Medo é o sentimento predominante entre os jornalistas que ainda se atrevem a trabalhar dentro da Venezuela. A prisão de colegas conseguiu amedrontar a grande maioria dos profissionais de meios de comunicação locais, que temem ser os próximos detidos, em um processo que classificam de sequestro. Os jornalistas presos sofrem as mesmas arbitrariedades que os demais presos políticos: isolamento, impedimento de ter um advogado particular, audiências coletivas e acusação de terrorismo.
“Este é um governo autoritário e brutal, no qual existe a ausência total de direitos previstos numa democracia”, enfatiza Correa.
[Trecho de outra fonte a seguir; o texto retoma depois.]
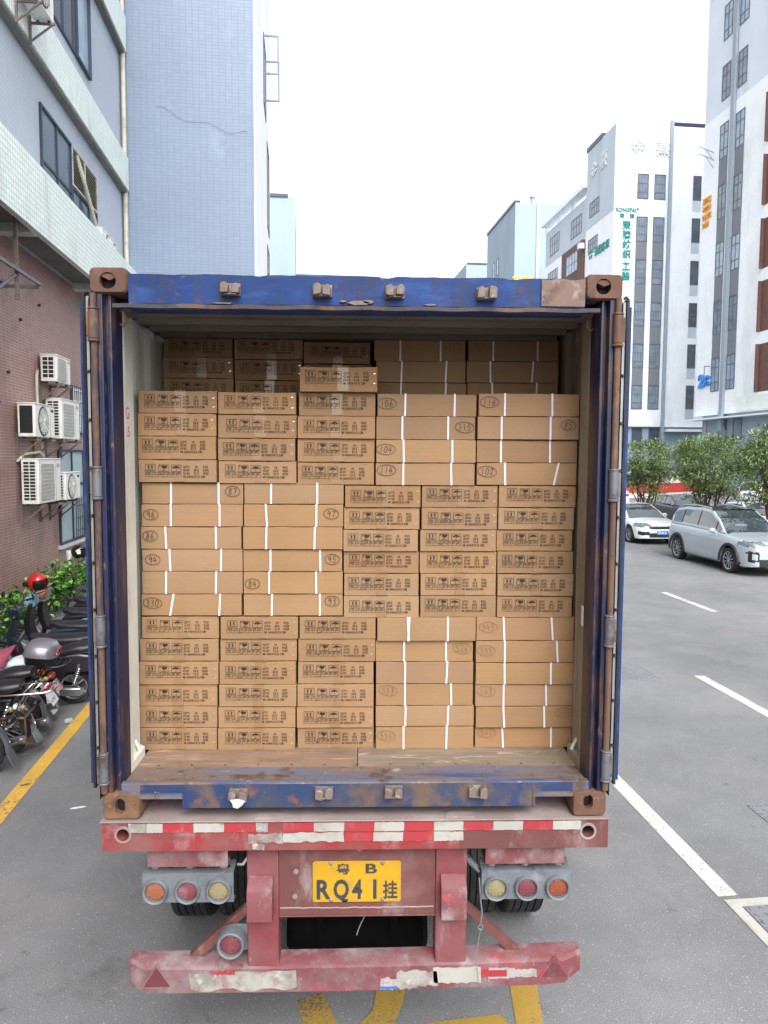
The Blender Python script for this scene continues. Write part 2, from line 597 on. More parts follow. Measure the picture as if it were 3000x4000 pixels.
def manhole(label, u0, v0, u1, v1, rim):
    c = thing('manhole_cover', label, 'manhole', ((u0 + u1) / 2, (v0 + v1) / 2, 0), 'utility covers set in the road', True)
    mb = MB()
    if rim:
        for r in ((u0 - rim, v0 - rim, u1 + rim, v0), (u0 - rim, v1, u1 + rim, v1 + rim), (u0 - rim, v0, u0, v1), (u1, v0, u1 + rim, v1)):
            mb.box(r[0], r[1], -.02, r[2], r[3], .006)
        mb.build('concrete_rim', M['concrete'], c)
    lid = MB()
    lid.box(u0 + .01, v0 + .01, -.02, u1 - .01, v1 - .01, .007)
    nu, nv = max(3, int((u1 - u0) / .075)), max(3, int((v1 - v0) / .075))
    for i in range(nu):
        for j in range(nv):
            x, y = u0 + (u1 - u0) * (i + .5) / nu, v0 + (v1 - v0) * (j + .5) / nv
            a = 0.0 if (i + j) % 2 else math.pi / 4
            for q in (a, a + math.pi / 2):
                dx, dy = math.cos(q) * .026, math.sin(q) * .026
                nx, ny = -math.sin(q) * .005, math.cos(q) * .005
                lid.prism([(x - dx - nx, y - dy - ny), (x + dx - nx, y + dy - ny), (x + dx + nx, y + dy + ny), (x - dx + nx, y - dy + ny)], 'z', .007, .011)
    lid.build('lid', M['manhole'], c)
    return c


manhole('square patterned iron cover in a pale concrete frame ending the white edge line', 2.90, .62, 3.62, 1.37, .085)
manhole('smooth dark square cover in the lane right of the white edge line', 3.86, 2.0, 4.66, 2.85, 0)
manhole('patterned cover lying beside the open right container door', 4.2, 6.72, 5.0, 7.48, 0)

# ------------------------------------------------------------------ buildings: materials
M['blue_tile'] = tiles('pale_blue_tile', '#77869a', '#6c7b8e', 0.20, 0.10, 0.014, 0.45, 0.03, layers=[('#66768a', .35, .55, .8, (1, 1, .35)), ('#8fa2b4', .9, .6, .8, (1, 1, .5))])
M['blue_tile_small'] = tiles('pale_blue_wall', '#b3bbc7', '#a0abb9', 0.10, 0.10, 0.012, 0.5, 0.03)
M['white_tile'] = tiles('white_mosaic_tile', '#e9eeea', '#a3c2b8', 0.105, 0.105, 0.013, 0.3, 0.05, layers=[('#a8a597', 1.6, 0.55, 0.8, (1, 1, 0.3))])
M['brown_tile'] = tiles('brown_mosaic_tile', '#94706a', '#c0a79f', 0.20, 0.058, 0.011, 0.4, 0.10, layers=[('#6c524d', 0.7, 0.5, 0.75), ('#54443f', 1.6, .6, .8, (1, 1, .4))])
M['white_wall_tile'] = tiles('white_facade_tile', '#eff2f5', '#dce3e8', 0.22, 0.22, 0.03, 0.5, 0.03, layers=[('#c0c4c6', 0.25, 0.55, 0.75, (1, 1, .25))])
M['grey_wall'] = paint('grey_rendered_wall', '#bac5d0', 0.8, layers=[('#a3adb8', .35, .55, .78, (1, 1, .2))], vary=.05, vscale=.3)
M['pale_wall'] = paint('pale_blue_grey_wall', '#93a5b3', 0.8, layers=[('#84949f', .3, .55, .8, (1, 1, .2))], vary=.05, vscale=.2)
M['side_white'] = paint('plain_white_wall', '#eef1f2', 0.7, layers=[('#c9ced0', .5, .6, .8, (1, 1, .2))], vary=.04, vscale=.3)  # white wall colour for the tower flank, roof, parapet and canopies
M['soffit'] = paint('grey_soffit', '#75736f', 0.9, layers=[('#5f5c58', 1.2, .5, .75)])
M['beam_paint'] = paint('painted_beam', '#c5cbc6', 0.8, layers=[('#9c9f99', 1.5, .55, .8)])
M['spandrel'] = paint('hazed_grey_spandrel', '#71757e', 0.6, vary=.08)  # paled in colour in place of distance haze
M['brown_panel'] = paint('brown_wall_panel', '#694a42', 0.7, vary=.08, layers=[('#4d302b', 1, .5, .8)])
M['frame_dark'] = paint('dark_window_frame', '#3c414b', 0.45, .2)
M['frame_navy'] = paint('navy_window_frame', '#2f3a4d', 0.45, .2)
M['frame_blue'] = paint('blue_grey_frame', '#5d6f8c', 0.45, .2)
M['glass'] = glass('window_glass', '#525d69')
M['glass_far'] = glass('hazed_window_glass', '#6a7581')  # far panes paled in colour to stand for distance haze
M['glass_mid'] = glass('hazed_dark_glass', '#484f58')  # darker far panes, haze put into their colour too
M['frame_far'] = paint('hazed_window_frame', '#59606b', .45, .2)  # dark frames greyed in colour for the same haze
M['glass_pale'] = glass('curtained_glass', '#7f92a3', .1)
M['glass_dark'] = glass('dark_glass', '#30353c')
M['frosted'] = paint('frosted_glass', '#a9bbbd', 0.25, vary=.05)
M['pipe_grey'] = paint('grey_downpipe', '#8f9ba8', 0.5, vary=.05)
M['pipe_white'] = paint('off_white_pipe', '#bdb9a8', 0.5, layers=[('#8d8674', 3, .5, .75)])
M['solar'] = paint('dark_roof_sheet', '#242a45', 0.3)
M['sign_green'] = paint('green_sign_letters', '#1f8c86', 0.45, vary=.03)
M['sign_white'] = paint('white_metal_letters', '#cfd3d6', 0.4, vary=.03)
M['sign_orange'] = paint('orange_sign_letters', '#e39a1c', 0.45)
M['sign_blue'] = paint('blue_sign_letters', '#2387dc', 0.45)
M['sign_yellow'] = paint('yellow_sign_letters', '#e6b81e', 0.45)
M['louver'] = paint('louver_slats', '#b9b8ab', 0.5, layers=[('#8c887b', 6, .5, .7)])


# each wall is solid; a window is set 2-3 cm proud of it as a frame round panes, or let in as a shallow box
def wall_window(b, plane, a0, a1, z0, z1, cols, rows, frame, pane, ax='x', out=1, ft=.05, name='window', depth=.05):
    """A window part of building b on the plane ax = plane, spanning a0..a1; out is the sign of the outward side."""
    f = MB()
    t0, t1 = plane - .02 * out, plane + depth * out

    def bx(mb, p0, q0, p1, q1, s, e):
        if ax == 'x': mb.box(s, p0, q0, e, p1, q1)
        else: mb.box(p0, s, q0, p1, e, q1)
    bx(f, a0, z0, a1, z0 + ft, t0, t1); bx(f, a0, z1 - ft, a1, z1, t0, t1)
    bx(f, a0, z0 + ft, a0 + ft, z1 - ft, t0, t1); bx(f, a1 - ft, z0 + ft, a1, z1 - ft, t0, t1)
    for i in range(1, cols):
        x = a0 + (a1 - a0) * i / cols
        bx(f, x - ft / 2, z0 + ft, x + ft / 2, z1 - ft, t0, t1 - .008 * out)
    for r in rows:
        z = z0 + (z1 - z0) * r
        bx(f, a0 + ft, z - ft / 2, a1 - ft, z + ft / 2, t0, t1 - .014 * out)
    w = f.build(name, frame, b)
    p = MB()
    bx(p, a0 + .01, z0 + .01, a1 - .01, z1 - .01, plane - .015 * out, plane + .012 * out)
    p.build('pane', pane, w)
    return w


# ------------------------------------------------------------------ left: tiled factory building
L = thing('factory_building', 'pale blue and brown tiled factory building with white tiled ledges on the left', 'building', (-5.8, 10, 0), None, True)
W = -5.8
b = MB(); b.box(-12, -12, 0, W, 21.05, 7.35); b.build('lower_wall', M['brown_tile'], L)
b = MB(); b.box(-12, -12, 7.36, W, 21.05, 24); b.build('upper_wall', M['blue_tile_small'], L)
b = MB(); b.box(W + .002, -12, 7.5, -5.0, 21.04, 8.52); b.box(-5.12, -12, 7.28, -5.0, 21.04, 7.5); b.build('ledge', M['white_tile'], L)
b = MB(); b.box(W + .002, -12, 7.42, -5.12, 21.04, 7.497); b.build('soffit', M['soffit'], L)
for v in (1.5, 6.2, 10.9, 15.6):
    b = MB(); b.box(W + .003, v, 7.26, -5.122, v + .3, 7.418); b.build('beam', M['beam_paint'], L)
for z0, z1, ve in ((11.35, 12.4, 20.95), (15.5, 16.6, 20.95), (19.6, 20.7, 20.95)):
    b = MB(); b.box(W + .002, -12, z0 + .07, -5.58, ve, z1); b.build('ledge', M['white_tile'], L)
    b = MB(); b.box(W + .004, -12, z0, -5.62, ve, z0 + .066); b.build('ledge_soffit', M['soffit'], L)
# windows of the upper floors
wall_window(L, W, 13.57, 15.68, 8.6, 10.72, 2, (.45,), M['frame_navy'], M['glass'], ft=.06)
w = wall_window(L, W, 15.7, 17.9, 8.6, 9.75, 3, (), M['frame_navy'], M['glass'], ft=.06)
f = MB(); f.box(W, 15.7, 9.76, W + .06, 17.9, 9.81); f.box(W, 15.7, 10.67, W + .06, 17.9, 10.72)
for v in (15.7, 16.75, 17.85): f.box(W, v, 9.81, W + .06, v + .05, 10.67)
louv = f.build('louver_window', M['louver'], L)
for k in range(11):
    s = MB(); z = 9.84 + k * .076
    s.prism([(W + .01, z), (W + .055, z - .03), (W + .058, z - .026), (W + .013, z + .006)], 'y', 15.75, 17.85)
    s.build('slat', M['louver'], louv)
s = MB(); s.box(W - .01, 15.75, 9.8, W + .006, 17.85, 10.68); s.build('backing', M['glass_dark'], louv)
wall_window(L, W, 14.4, 16.25, 13.05, 15.3, 2, (), M['frame_navy'], M['glass_dark'], ft=.06)
wall_window(L, W, 8.0, 11.5, 13.05, 15.3, 4, (.5,), M['frame_blue'], M['glass'], ft=.06)
wall_window(L, W, 6.0, 9.5, 8.6, 10.72, 4, (.45,), M['frame_blue'], M['glass'], ft=.06)
wall_window(L, W, 16.3, 17.5, 13.05, 15.3, 1, (), M['frame_navy'], M['glass_pale'], ft=.05, depth=.09, name='casement')
# lower floor windows
wall_window(L, W, 14.15, 16.1, 1.16, 3.37, 2, (.62,), M['frame_dark'], M['frosted'], ft=.06)
gw = wall_window(L, W, 15.2, 16.3, 3.75, 4.92, 2, (.75,), M['frame_dark'], M['glass_dark'], ft=.06)
gr = MB()
for k in range(7): gr.box(W + .07, 15.25 + k * .16, 3.8, W + .085, 15.265 + k * .16, 4.87)
for z in (3.95, 4.25, 4.55, 4.8): gr.box(W + .086, 15.22, z, W + .1, 16.28, z + .015)
gr.build('security_grille', M['white_enamel'], gw)
gr = MB()
for k in range(6): gr.box(W + .07, 15.2 + k * .16, 1.2, W + .085, 15.215 + k * .16, 2.2)
for z in (1.4, 1.7, 2.0): gr.box(W + .086, 15.18, z, W + .1, 16.05, z + .015)
gr.build('security_grille', M['dark_steel'], L)
b = MB(); b.box(W, 14.05, 1.08, W + .09, 16.2, 1.155); b.build('sill', M['beam_paint'], L)
b = MB(); b.cyl((-5.68, 20.9, 7.3), (-5.68, 20.9, 24), .07, n=12); b.build('downpipe', M['pipe_white'], L)
b = MB(); b.box(W, 9.62, 1.02, W + .03, 9.72, 1.17); b.build('wall_plate', M['white_plastic'], L)
for v, z in ((10.2, 5.3), (11.4, 4.8), (12.1, 5.9), (10.9, 4.2), (13.2, 6.4)):
    b = MB(); b.cyl((W - .01, v, z), (W + .05, v, z), .03, n=8); b.build('bolt', M['dark_steel'], L)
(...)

De acordo com o jornal El Nacional, nos últimos anos 374 jornalistas saíram do país. Luz Mely é uma dessas pessoas. A jornalista pensou em retornar a Caracas no período da eleição, mas decidiu seguir a recomendação dos que lhe disseram que o momento era de extrema cautela. Em menos de um ano, a diretora do Efecto Cocuyo teve seu passaporte venezuelano anulado duas vezes, sem explicação oficial alguma.
“Saí pela última vez de meu país em dezembro, porque a situação estava tensa. Fui ameaçada, perseguida. Minha família, com exceção de meu marido, continua lá”, conta Luz Mely, que define o atual momento como “totalitário, no qual praticamente não temos mais margem de ação”.
Resistência
Jornais digitais como Efecto Cocuyo, La Patilla, Tal Cual e El Pitazo ganharam força nos últimos dez anos apesar dos permanentes bloqueios oficiais. Segundo a ONG Vesinfiltro, “a campanha presidencial começou com 53 sites de notícias bloqueados. Durante a campanha eleitoral, 12 novos casos de bloqueios contra meios de comunicação foram registrados”.